The rest of the goodness comes from the complex relationships between the characters. Meyer and his ex-wife are wary of one another, but there's still a lingering core of affection (and sex) that bonds them, even though the loss of a baby was just too much for their marriage. The dead guy, a refugee from a pious crime family, worked miracles for various members of the community before losing himself to heroin. The layers are intricate and expressed at a good, tension-maintaining pace.
And as with The Amazing Adventures of Kavalier and Clay, the language is just so spot-on--lyrical without being too brainy or overwhelming. Chabon incorporates the Yiddish phrases, syntax, and sensibility so well that you'd think there really was a hybridized Yiddish community in Alaska. Unfortunately, Chabon never mentions whether Governor Palin makes the historical cut in this version. Let's assume she doesn't.
Some of my favorite parts:
"Bina reaches into the breast pocket of her suit jacket and takes out a pair of half-glasses that Landsman has never seen before. She is getting old, and he is getting old, right on schedule, and yet as time ruins them, they are not, strangely enough, married to each other."
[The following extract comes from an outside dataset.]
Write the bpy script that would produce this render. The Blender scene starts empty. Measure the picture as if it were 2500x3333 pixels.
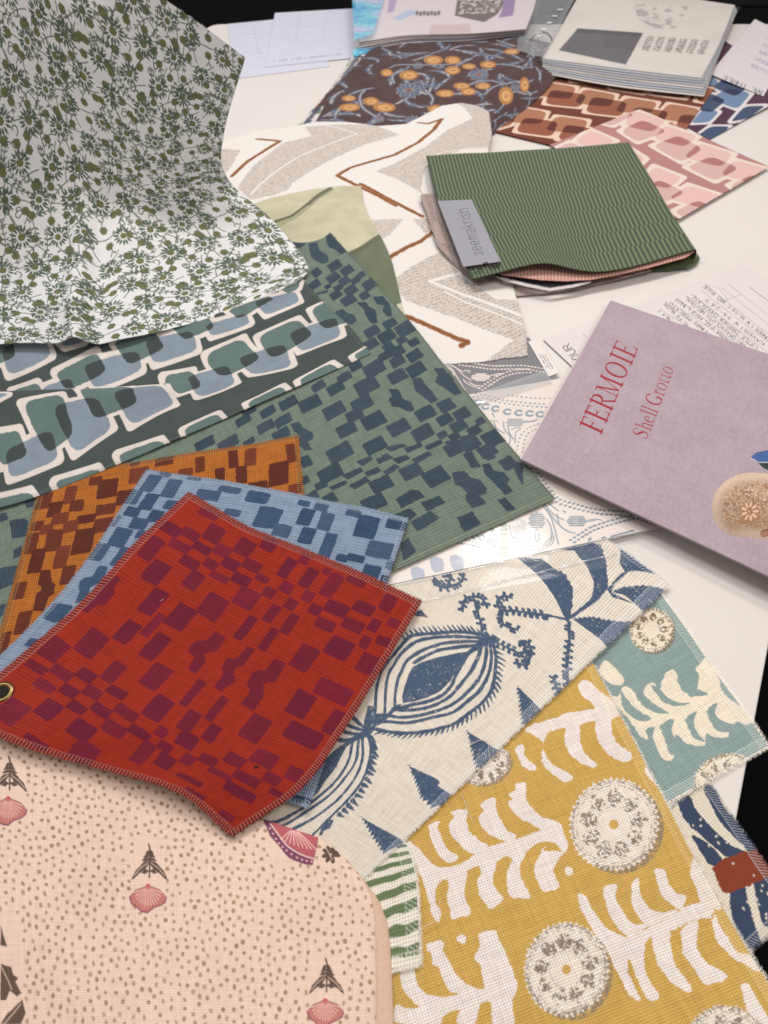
import bpy, math, random
import numpy as np
from mathutils import Vector

# ------------------------------------------------------------------ camera, light, exposure
scene = bpy.context.scene
H = 0.75                                   # camera height above the table top (m)
FPX, PITCH = 2600.0, math.radians(50)      # focal length in photo pixels, downward pitch
CX, CY = 1250.0, 1666.5
cam_d = bpy.data.cameras.new("camera")
cam = bpy.data.objects.new("camera", cam_d)
scene.collection.objects.link(cam)
cam.location = (0, 0, H)
cam.rotation_euler = (math.radians(90) - PITCH, 0, 0)
cam_d.sensor_fit = 'VERTICAL'
cam_d.sensor_height = 36.0
cam_d.sensor_width = 27.0
cam_d.lens = FPX / 3333.0 * 36.0
cam_d.clip_start = 0.02
cam_d.clip_end = 60
cam_d.dof.use_dof = True
cam_d.dof.focus_distance = 0.92
cam_d.dof.aperture_fstop = 7.0
scene.camera = cam

world = bpy.data.worlds.new("World")
scene.world = world
world.use_nodes = True
bgn = world.node_tree.nodes["Background"]
bgn.inputs[0].default_value = (1.0, 0.95, 0.93, 1)
bgn.inputs[1].default_value = 0.42


def area_lamp(name, loc, target, size, power, col):
    d = bpy.data.lights.new(name, 'AREA')
    d.shape = 'SQUARE'
    d.size = size
    d.energy = power
    d.color = col
    o = bpy.data.objects.new(name, d)
    scene.collection.objects.link(o)
    o.location = loc
    o.rotation_euler = (Vector(target) - Vector(loc)).to_track_quat('-Z', 'Y').to_euler()
    return o


area_lamp("ceiling_lamp", (-0.25, 1.75, 2.3), (0.0, 0.9, 0), 0.35, 24, (1.0, 0.97, 0.94))
area_lamp("ceiling_lamp", (0.55, 2.1, 2.2), (0.1, 0.8, 0), 0.30, 17, (1.0, 0.94, 0.89))
area_lamp("ceiling_lamp", (-1.3, 1.3, 2.1), (-0.1, 0.9, 0), 0.5, 11, (0.90, 0.95, 1.0))
area_lamp("ceiling_lamp", (0.9, 0.1, 2.2), (0.0, 0.7, 0), 0.9, 19, (1.0, 0.92, 0.86))

vs = scene.view_settings
vs.view_transform = 'Standard'
vs.look = 'None'
vs.exposure = -0.13
vs.gamma = 1.0
vs.use_curve_mapping = False
scene.render.engine = 'CYCLES'
scene.render.resolution_x = 768
scene.render.resolution_y = 1024

rng = np.random.default_rng(7)
random.seed(7)
CP, SP = math.cos(PITCH), math.sin(PITCH)


# ------------------------------------------------------------------ geometry of the view
def P(px, py, z=0.0):
    """the point at height z (metres above the table) seen at photo pixel (px, py)"""
    x = (px - CX) / FPX
    y = -(py - CY) / FPX
    d = (x, CP + y * SP, -SP + y * CP)
    t = (H - z) / (-d[2])
    return np.array([d[0] * t, d[1] * t, z])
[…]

"When, after careful consideration, she can't fit Berko into her taxonomy of lowlifes, Mrs. Kalushiner spits into her cup. By one kind of reckoning, she owes Landsman seventeen favors; by another, she ought to give him a punch in the belly. She steps aside and lets them pass."
"Each was the other's first lover, first betrayer, first refuge, first roommate, first audience, first person to turn to when something--even the marriage itself--went wrong. For half their lives, they entangled their histories, bodies, phobias, theories, recipes, libraries, record collections. They mounted spectacular arguments, nose-to-nose, hands flying, spittle flying, throwing things, kicking things, breaking things, rolling around on the ground grabbing fistfuls of each other's hair. The next day he would bear the red moons of Bina's nails in his cheeks and on the meat of his chest, and she wore his purple fingerprints like an armlet. For something like seven years of their lives together, they f*cked almost every day. Angry, loving, sick, well, cold, hot, half asleep....Bina and Landsman were twisted together, a braided pair of chromosomes with a mystery flaw. And now? Now each of them pretends not to see the other and looks away."
4 comments:
I want to read this all the more now. Unfortunately, it's likely to take a backseat to the now-inevitable reading of Infinite Jest.
It's going to be weird when Infinite Jest becomes the It subway book over the next few weeks.
You'd be well within your rights to make Infinite Jest the next book club selection, after I made you do Bleak House last year, but otherwise I'll wait for the Jacob review and read DFW's footnote-y journalism instead.
I actually just assumed you'd already read it.
Nope. The only book-length work I've read is last year's Consider the Lobster: And Other Essays (a mere four hundred pages long).